* Start Supplied data *

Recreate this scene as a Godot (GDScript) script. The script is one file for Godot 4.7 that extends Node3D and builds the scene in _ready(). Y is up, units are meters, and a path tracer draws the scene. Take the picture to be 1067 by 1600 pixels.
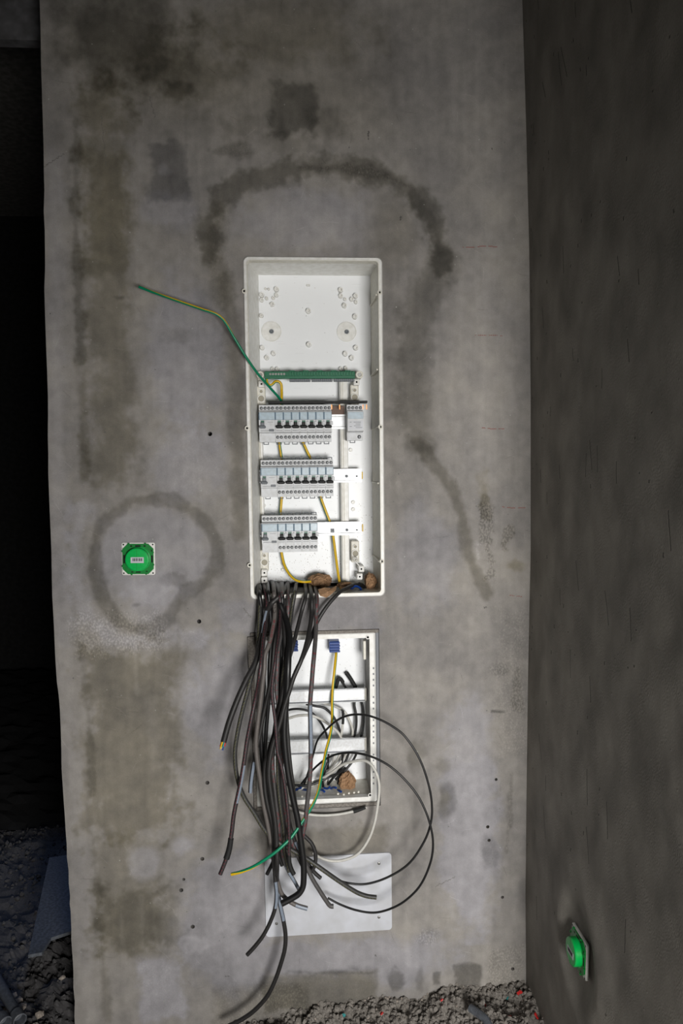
extends Node3D
# An electrical distribution board set in a rough plaster wall, its cables hanging out, seen from about 1.5 m.

const EYE := Vector3(0, 1.2, 1.56)
const F := 1120.0            # focal length in pixels of a 1067 x 1600 frame
var cam_basis: Basis
var used := {}
var M := {}                  # materials

func _ready():
	# ---------------------------------------------------------------- camera, sky, lights, exposure
	cam_basis = Basis(Vector3.UP, deg_to_rad(-4.1536)) * Basis(Vector3.RIGHT, deg_to_rad(-3.8488)) * Basis(Vector3.BACK, deg_to_rad(-0.7222))
	var cam := Camera3D.new(); cam.name = "camera"; add_child(cam)
	cam.transform = Transform3D(cam_basis, EYE)
	cam.fov = rad_to_deg(2.0 * atan(800.0 / F)); cam.near = 0.02; cam.far = 60.0; cam.current = true
	var we := WorldEnvironment.new(); we.name = "environment"
	var env := Environment.new()
	env.tonemap_mode = Environment.TONE_MAPPER_LINEAR; env.tonemap_exposure = 1.0
	var sky := Sky.new(); var sm := ProceduralSkyMaterial.new()
	sm.sky_top_color = Color(0.55, 0.65, 0.8); sm.sky_horizon_color = Color(0.8, 0.83, 0.86)
	sm.ground_bottom_color = Color(0.3, 0.29, 0.27); sm.ground_horizon_color = Color(0.6, 0.6, 0.58)
	sky.sky_material = sm; env.sky = sky; env.background_mode = Environment.BG_SKY; env.background_energy_multiplier = 0.6
	env.sdfgi_enabled = true; env.ssao_enabled = true; env.ssil_enabled = true
	we.environment = env; add_child(we)
	# daylight through the low window behind the camera, to its right
	var win := AreaLight3D.new(); win.name = "window_daylight"
	win.area_size = Vector2(0.7, 0.7); win.light_energy = 10.3; win.light_color = Color(1.0, 0.99, 0.975); win.shadow_enabled = true
	win.area_range = 12.0
	win.position = Vector3(0.49, 0.9, 2.65); win.rotation = Vector3(0, deg_to_rad(10), 0)
	add_child(win)
	# added cold fill light on the passage floor at left, no opening above it
	var well := SpotLight3D.new(); well.name = "passage_fill"
	well.light_energy = 0.85; well.light_color = Color(0.66, 0.77, 1.0); well.light_size = 0.15; well.shadow_enabled = true
	well.spot_range = 6.0; well.spot_attenuation = 2.0; well.spot_angle = 16.0; well.spot_angle_attenuation = 0.6
	well.position = Vector3(-0.25, 2.4, -0.6)
	well.basis = Basis.looking_at(Vector3(-0.78, 0.0, -0.25) - well.position, Vector3(0, 0, 1))
	add_child(well)

	make_materials()
	room()
	main_box()
	boards()
	lower_box()
	cover_plate()
	wires()
	bundle()
	corner_wires()
	sockets()
	paper()
	ground()
	passage()

# ==================================================================== placing helpers
func ray(px: float, py: float) -> Vector3:
	return cam_basis * Vector3((px - 533.5) / F, (800.0 - py) / F, -1.0)

func P(px: float, py: float, z := 0.0) -> Vector3:        # where the line of sight meets the plane at depth z
	var d := ray(px, py)
	return EYE + d * ((z - EYE.z) / d.z)

func G(px: float, py: float, y := 0.0) -> Vector3:        # ... the horizontal plane at height y
	var d := ray(px, py)
	return EYE + d * ((y - EYE.y) / d.y)

func X(px: float, py: float, x: float) -> Vector3:        # ... the side plane at x
	var d := ray(px, py)
	return EYE + d * ((x - EYE.x) / d.x)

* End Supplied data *

Aim: Using the material above, set down every line exactly, but skip the pictures.

Answer to this exercise:
Recreate this scene as a Godot (GDScript) script. The script is one file for Godot 4.7 that extends Node3D and builds the scene in _ready(). Y is up, units are meters, and a path tracer draws the scene. Take the picture to be 1067 by 1600 pixels.
extends Node3D
# An electrical distribution board set in a rough plaster wall, its cables hanging out, seen from about 1.5 m.

const EYE := Vector3(0, 1.2, 1.56)
const F := 1120.0            # focal length in pixels of a 1067 x 1600 frame
var cam_basis: Basis
var used := {}
var M := {}                  # materials

func _ready():
	# ---------------------------------------------------------------- camera, sky, lights, exposure
	cam_basis = Basis(Vector3.UP, deg_to_rad(-4.1536)) * Basis(Vector3.RIGHT, deg_to_rad(-3.8488)) * Basis(Vector3.BACK, deg_to_rad(-0.7222))
	var cam := Camera3D.new(); cam.name = "camera"; add_child(cam)
	cam.transform = Transform3D(cam_basis, EYE)
	cam.fov = rad_to_deg(2.0 * atan(800.0 / F)); cam.near = 0.02; cam.far = 60.0; cam.current = true
	var we := WorldEnvironment.new(); we.name = "environment"
	var env := Environment.new()
	env.tonemap_mode = Environment.TONE_MAPPER_LINEAR; env.tonemap_exposure = 1.0
	var sky := Sky.new(); var sm := ProceduralSkyMaterial.new()
	sm.sky_top_color = Color(0.55, 0.65, 0.8); sm.sky_horizon_color = Color(0.8, 0.83, 0.86)
	sm.ground_bottom_color = Color(0.3, 0.29, 0.27); sm.ground_horizon_color = Color(0.6, 0.6, 0.58)
	sky.sky_material = sm; env.sky = sky; env.background_mode = Environment.BG_SKY; env.background_energy_multiplier = 0.6
	env.sdfgi_enabled = true; env.ssao_enabled = true; env.ssil_enabled = true
	we.environment = env; add_child(we)
	# daylight through the low window behind the camera, to its right
	var win := AreaLight3D.new(); win.name = "window_daylight"
	win.area_size = Vector2(0.7, 0.7); win.light_energy = 10.3; win.light_color = Color(1.0, 0.99, 0.975); win.shadow_enabled = true
	win.area_range = 12.0
	win.position = Vector3(0.49, 0.9, 2.65); win.rotation = Vector3(0, deg_to_rad(10), 0)
	add_child(win)
	# added cold fill light on the passage floor at left, no opening above it
	var well := SpotLight3D.new(); well.name = "passage_fill"
	well.light_energy = 0.85; well.light_color = Color(0.66, 0.77, 1.0); well.light_size = 0.15; well.shadow_enabled = true
	well.spot_range = 6.0; well.spot_attenuation = 2.0; well.spot_angle = 16.0; well.spot_angle_attenuation = 0.6
	well.position = Vector3(-0.25, 2.4, -0.6)
	well.basis = Basis.looking_at(Vector3(-0.78, 0.0, -0.25) - well.position, Vector3(0, 0, 1))
	add_child(well)

	make_materials()
	room()
	main_box()
	boards()
	lower_box()
	cover_plate()
	wires()
	bundle()
	corner_wires()
	sockets()
	paper()
	ground()
	passage()

# ==================================================================== placing helpers
func ray(px: float, py: float) -> Vector3:
	return cam_basis * Vector3((px - 533.5) / F, (800.0 - py) / F, -1.0)

func P(px: float, py: float, z := 0.0) -> Vector3:        # where the line of sight meets the plane at depth z
	var d := ray(px, py)
	return EYE + d * ((z - EYE.z) / d.z)

func G(px: float, py: float, y := 0.0) -> Vector3:        # ... the horizontal plane at height y
	var d := ray(px, py)
	return EYE + d * ((y - EYE.y) / d.y)

func X(px: float, py: float, x: float) -> Vector3:        # ... the side plane at x
	var d := ray(px, py)
	return EYE + d * ((x - EYE.x) / d.x)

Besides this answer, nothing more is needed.